Prove that : $$\binom {2n}{n}=\sum_{r=0}^n \left[\binom nr\right]^2.$$
First of all, I tried to do in the principle of mathematical induction but I failed. Next, I expressed the binomial in algebraic form but I am not able to calculate $c$ this huge number. Somebody please help me.
I'll give you a hint toward a combinatorial proof.
First, note that $\binom{2n}{n}$ is precisely the way to choose a committee of $n$ people out of a group containing $n$ men and $n$ women.
Next, note that $$ \sum_{r=0}^{n}\binom{n}{r}^2=\sum_{r=0}^{n}\binom{n}{r}\binom{n}{n-r}, $$ since $\binom{n}{n-r}=\binom{n}{r}$. Can you see how to interpret this last sum as the number of ways to choose such a committee?

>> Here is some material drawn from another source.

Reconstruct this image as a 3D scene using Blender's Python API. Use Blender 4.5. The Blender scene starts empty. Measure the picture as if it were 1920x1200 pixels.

There is an algebraic proof: note that $$(x+1)^{2n}=\sum_{k=0}^{2n}\binom{2n}{k}x^{k}$$ $$(x+1)^{2n}=\left (\sum_{k=0}^{n}\binom{n}{k}x^{k}\right )^{2}=\sum_{k=0}^{2n}\left (\sum_{i=0}^{k}\binom{n}{i}\binom{n}{k-i}\right )x^{k}$$ Then, $$ \binom{2n}{k}=\sum_{i=0}^{k}\binom{n}{i}\binom{n}{k-i}$$ for all $k$. Your equality is the case $k=n$.
You can use induction but first we need to rewrite as:
$\binom{m+n}{k} = \sum_{r=0}^{k} \binom{m}{r}\binom{n}{k-r}$
Assume true for $n\ge 1.$ Consider the case for $n+1$:
$\binom{m+n+1}{k} = \sum_{r=0}^{k} \binom{m}{r}\binom{n+1}{k-r}= \sum_{r=0}^{k} \binom{m}{r}(\binom{n}{k-r} + \binom{n}{k-r-1})$
$= \sum_{r=0}^{k}\binom{m}{r}\binom{n}{k-r} + \sum_{r=0}^{k} \binom{m}{r}\binom{n}{k-1-r}$
$= \binom{m+n}{k} + \binom{m+n}{k-1} = \binom{m+n+1}{k}$